Dying Myths of British Exceptionalism

Originally published at: https://robwatsonmedia.net/dying-myths-of-british-exceptionalism/

Government is a shared myth. When the myth dies the government dies” Leto II, God Emperor of Dune, Frank Herbert

We live according to the myths and stories that we tell ourselves. During my lifetime the dominant myth is that the free market will solve all our problems, and that individualistic market economics will optimise the distribution of social resources to maximise efficiently. The mythos of winners and losers runs deep in the British psyche. Those with accumulated wealth deserve their good fortune, while those without assets are poor because of the bad choices they have made.

Merit begets wealth. Fortune is bestowed on the deserving. This is the myth that we have come to accept. If you are poor, it must be your fault. If you are wealthy, it’s because you deserve it. The greatest dream for many is to build up their assets through investments or property and then live off the income, without having to labour to secure a high standard of living. Retiring early on the back of your property investments is the dream for many.

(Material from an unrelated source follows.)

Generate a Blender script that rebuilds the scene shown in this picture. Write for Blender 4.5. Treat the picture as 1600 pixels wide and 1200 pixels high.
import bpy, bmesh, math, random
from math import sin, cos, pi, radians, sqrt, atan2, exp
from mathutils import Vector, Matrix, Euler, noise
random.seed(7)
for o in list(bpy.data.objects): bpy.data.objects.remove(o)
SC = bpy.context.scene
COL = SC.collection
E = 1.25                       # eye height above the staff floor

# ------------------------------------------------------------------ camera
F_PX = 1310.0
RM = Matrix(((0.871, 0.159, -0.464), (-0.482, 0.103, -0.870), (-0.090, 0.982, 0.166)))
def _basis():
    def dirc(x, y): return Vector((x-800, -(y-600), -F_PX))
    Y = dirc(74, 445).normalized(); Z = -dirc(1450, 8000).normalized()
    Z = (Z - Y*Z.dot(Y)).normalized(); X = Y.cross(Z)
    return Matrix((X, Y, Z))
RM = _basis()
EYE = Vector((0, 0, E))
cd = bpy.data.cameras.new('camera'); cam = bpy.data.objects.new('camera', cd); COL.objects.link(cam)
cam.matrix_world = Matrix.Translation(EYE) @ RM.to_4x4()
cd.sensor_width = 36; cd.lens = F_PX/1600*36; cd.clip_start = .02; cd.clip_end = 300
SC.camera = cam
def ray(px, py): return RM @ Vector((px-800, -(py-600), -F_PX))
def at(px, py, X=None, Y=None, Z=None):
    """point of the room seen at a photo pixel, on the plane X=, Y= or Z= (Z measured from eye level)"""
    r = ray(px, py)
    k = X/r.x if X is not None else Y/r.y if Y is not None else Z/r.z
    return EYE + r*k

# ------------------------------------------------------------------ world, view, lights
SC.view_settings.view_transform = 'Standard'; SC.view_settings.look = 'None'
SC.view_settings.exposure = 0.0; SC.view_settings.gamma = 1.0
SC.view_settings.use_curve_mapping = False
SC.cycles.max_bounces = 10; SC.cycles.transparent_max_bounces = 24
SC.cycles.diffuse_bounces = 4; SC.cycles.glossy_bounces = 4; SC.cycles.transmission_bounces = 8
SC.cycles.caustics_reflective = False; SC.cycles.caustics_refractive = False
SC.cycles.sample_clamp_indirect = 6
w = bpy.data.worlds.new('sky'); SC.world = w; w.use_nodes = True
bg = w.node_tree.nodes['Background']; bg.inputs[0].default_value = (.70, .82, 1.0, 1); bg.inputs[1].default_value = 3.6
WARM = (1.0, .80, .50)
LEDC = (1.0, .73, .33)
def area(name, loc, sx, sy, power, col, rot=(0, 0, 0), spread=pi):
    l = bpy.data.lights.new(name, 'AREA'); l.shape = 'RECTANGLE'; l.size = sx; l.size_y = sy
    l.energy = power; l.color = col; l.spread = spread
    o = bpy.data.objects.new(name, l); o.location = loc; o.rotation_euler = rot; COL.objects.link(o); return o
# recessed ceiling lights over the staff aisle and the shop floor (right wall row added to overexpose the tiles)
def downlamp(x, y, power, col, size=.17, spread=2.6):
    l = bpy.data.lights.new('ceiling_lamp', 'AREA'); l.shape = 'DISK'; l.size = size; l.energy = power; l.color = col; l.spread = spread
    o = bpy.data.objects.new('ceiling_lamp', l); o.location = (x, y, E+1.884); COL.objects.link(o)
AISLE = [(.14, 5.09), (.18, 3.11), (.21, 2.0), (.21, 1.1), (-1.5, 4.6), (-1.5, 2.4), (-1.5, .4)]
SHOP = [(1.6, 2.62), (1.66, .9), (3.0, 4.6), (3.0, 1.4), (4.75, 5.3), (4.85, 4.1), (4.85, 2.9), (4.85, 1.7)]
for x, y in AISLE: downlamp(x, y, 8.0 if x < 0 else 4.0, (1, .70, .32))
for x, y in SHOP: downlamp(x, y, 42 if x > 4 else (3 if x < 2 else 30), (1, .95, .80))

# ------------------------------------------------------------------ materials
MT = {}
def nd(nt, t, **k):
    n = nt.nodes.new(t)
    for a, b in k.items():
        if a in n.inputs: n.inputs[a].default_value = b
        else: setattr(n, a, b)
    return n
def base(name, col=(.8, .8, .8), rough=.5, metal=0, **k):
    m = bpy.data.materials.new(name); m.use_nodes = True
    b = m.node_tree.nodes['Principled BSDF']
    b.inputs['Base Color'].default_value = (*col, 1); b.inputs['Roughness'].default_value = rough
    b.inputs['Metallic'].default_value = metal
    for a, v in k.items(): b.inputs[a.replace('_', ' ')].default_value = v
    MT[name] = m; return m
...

As Thatcher’s revolution of the property-owning democracy recedes into oblivion, and becomes a distant reality for some, and a memory for most, the consequences of this myth remain central to our political discourse. Our politics is fought across a landscape of marginal constituencies defined by who owns a house, who aspires to own a house, and who intends to profit from the hoarding of these assets.

Rather than being the great fulcrum of democratic capitalism, property ownership has confined social benefit to a few. Those who have been fortunate to ride the wave of property speculation have hoarded their assets, protected from the prying eyes of the government. Property wealth is locked into the economic distributional system, with intergenerational asset transfers confined to family inheritance.

Merit, industry, virtue, and social contribution play no role in determining how future generation gain reward for their efforts. If you don’t have wealthy relatives, or lack the skills of the gambler or spiv, then you are unlikely to benefit from good fortune unless chance deals a winning hand in a lottery. Because the benefits of asset wealth for the few are so incredible, the dream for the many remains inflated, dominating all of our attention, regardless of how improbably it will be for the promised rewards to come to us.

Shared and social provision is no longer something to aspire to, something to dream about. Any sense of shared prosperity and collective benefit is diminished even as a possibility. We don’t share common goals, only individualistically defined needs that we must meet by accumulating more wealth, more goods, more stuff. Wealth envy is played out across social media, with the deification of money, luxury brands, yachts, lavish cars, estates rather than homes.

We worship at the altar of social advantage through personality, persona management and self-righteousness. The irony of the lucky few ‘living their dream’ while the rest of us fret and worry about making our lives moderately comfortable and sufficiently functional. What good is the aspiration to a luxury lifestyle if the roads are clogged, the air chokes us, and the quality of living is spiralling downwards?

Here in the UK we are witnessing the dissolution of the myth of market individualism, that instils personal advantage as the only motivating factor we should consider. The marketisation of our essential services is falling apart. The feeling is that nothing is working. Everything is an effort. Outsourcing and efficiency, touted as the saving function of the market, turn out to be nothing more than a liturgy of spreadsheet-defined delusions.

Capitalist who run care homes take record dividends while old people live in squalor. Government supporters win multi-million-pound contracts for equipment that is less than useless. The trains are a cash-cow for foreign speculators. The property market only goes up, and never comes down as the government holds interest rates artificially low.

The slow dissolution of the myth of British exceptionalism is gradually falling apart on the rocks of practical reality, Brexit being the most obvious. Competence is a diminishing resource. The liturgy of consumer capitalism continues to be pronounced by the free-market priesthood, but we are increasingly aware that they are empty words. The barbarians are at the gates of the citadel, while the clergy assures us that our continuing faith in the benevolent hand of the market will protect us.

The myth is degenerating into threadbare dysfunction, and our present form of government is not long behind it. Plus ça change.